Tuesday, November 8, 2016

Ecumenism vs Apologetics

In a recent YouTube video on Catholics leaving the Church, Bp Barron basically asks, "Where are the apologists?" It occurs to me that the number of US Catholics who have left the Church in, say, the past 50 years, is probably greater than the current number in all main line Protestant denominations. That ought to give an idea of where the real priorities lie.

Then I thought about a Reformed critique of Aquinas I encountered a week or so ago on the web -- I forget where, so I can't link to it. The author's issue with Aquinas was that he didn't believe in sola scriptura and regarded reason as not corrupted by the rest of depraved human nature. But this led me to the problem the author shares with secular materialists: they say reason can only have arisen through evolution and is simply another accidental development that allowed humans to prevail over chickens or whatever in the struggle for survival.

But this means reason can't be trusted, any more than conventional morality, the rule of law, or whatever. So why trust Calvin or Luther any more than Aquinas -- aren't their interpretations of scripture based on reason? The same, of course, applies to Darwin -- if his argument for natural selection is based on reason, why should we trust it?
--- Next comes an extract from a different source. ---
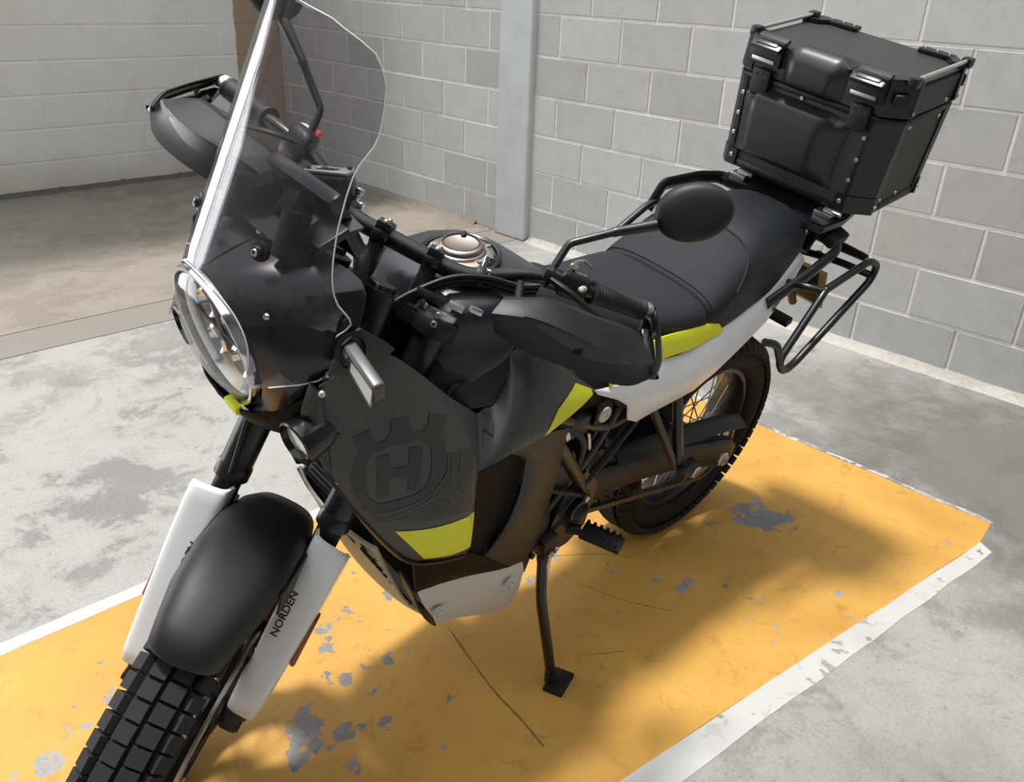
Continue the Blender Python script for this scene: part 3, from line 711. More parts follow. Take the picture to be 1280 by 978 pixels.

Catholics and Anglicans don't have this problem, since both rely on scripture, reason, and tradition. On the other hand, my experience with the Evangelium course is that it relegated a great deal of Catholicism as practiced to a short session on "everything else", like the rosary, Marian devotion, the Fatima prophecies, and so forth. All that superstitious stuff, in other words, that we former Anglicans don't need to pay attention to. (My memory of Evanagelium, which may be imperfect, is that it also never mentioned Aquinas.)

The problem is that one of the greatest apologists of recent times, Ven Fulton Sheen, paid attention to all those things, and he was an Aquinas scholar. St John Paul took the Fatima prophecies very seriously indeed, since he was in them.

So as far as I can see, the Church is letting tens of millions go while working on giving a couple thousand a Protestantized version of Catholicism that someone thinks is acceptable to Episcopalians.